Magazine: Summer 2012
Gabriele Münter was born in an era of new possibilities for women, yet in Germany there was still resistance to women artists. Ineligible for the Art Academy in Düsseldorf, she enrolled instead at the Painting School for Women in 1897. After the deaths of her parents, Münter and her sister spent 1898 to 1900 visiting American relatives. With
a substantial inheritance, Münter lived independently upon returning to Germany and in 1901 moved to Munich to attend the Women’s Art School. The next year, she transferred to the more progressive Phalanx School, where she studied with the Russian artist Wassily Kandinsky (1866–1944). Following classes in still-life painting, she was invited
in the summers of 1902 and 1903 to join his landscape painting classes, held in country towns. The relationship between teacher and student progressed from friendship to love affair. Although Kandinsky had a wife in Russia, Münter and Kandinsky became engaged. It was an artistic partnership as well as a personal one: Kandinsky urged Münter to paint, although she sometimes had doubts about her career.

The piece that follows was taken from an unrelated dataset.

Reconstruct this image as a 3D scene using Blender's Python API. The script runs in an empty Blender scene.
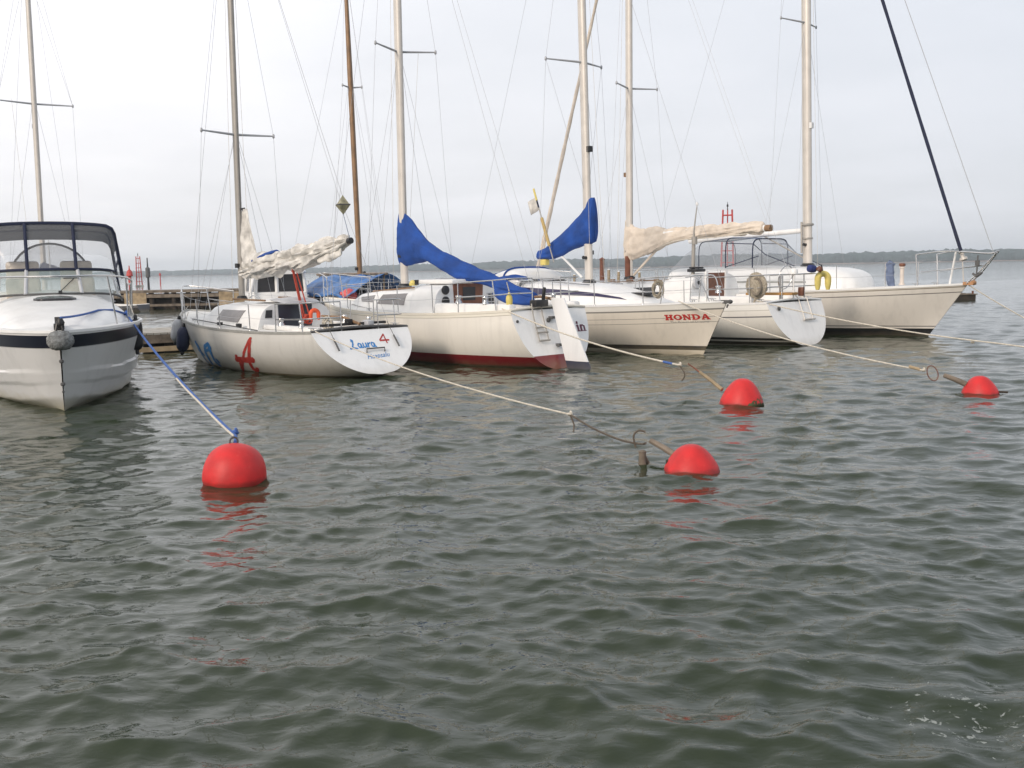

From 1904 to 1908 the couple traveled in Europe and North Africa before returning to Munich. Fisherman’s House dates from this era. Its bright colors and geometric, abstracted shapes show the influence of the folk art that Münter liked and collected, especially Bavarian reverse paintings on glass. During this period, Münter purchased a house
in Murnau and she and Kandinsky divided their time between the small town and Munich. Artists from the New Artists’ Association Munich (NKVM) met in Murnau. In Kandinsky and Erma Bossi, Münter evokes that period, showing Kandinsky in animated discussion with one of the few other women artists of the group.
In 1911, Kandinsky, Münter, and Franz Marc (1880–1916) left the relatively conservative NKVM to form a new group, the Blue Rider, leading to a short-lived movement of the same name that produced some of the most vibrant art in German modernism. That same year Kandinsky and his wife divorced, but there were tensions in his relationship with Münter and they did not marry. During his Munich years Kandinsky continued to exhibit in Russia, and when war broke out in 1914 he returned home as an “enemy alien” and settled there. In 1915–16 he traveled to Scandinavia—neutral territory—where he met Münter but then returned to Russia. Kandinsky married a Russian woman and he and Münter never met again.
From Norway (Tjellebotten) recalls children’s drawings and is less bold than Münter’s earlier, expressionistic creations. For some years in the 1920s, Münter ceased painting altogether. Her new companion, the art historian Johannes Eichner, encouraged her to paint, however, and, late in that decade, she took up the brush again. In the post–World War II years, Münter returned to her house in Murnau and found intact the cache of her own paintings and works by her fellow artists that she had hidden there. The survival of these works seemed miraculous given that the Nazis had considered members of the Blue Rider group to be “degenerate artists” and many of their works were lost.
Having outlived the majority of the artists of her early milieu, Gabriele Münter became a living symbol of the daring artistic breakthroughs and achievements of modernist artists in pre–World War I Germany and was much honored. More recently, feminist art historians have championed her.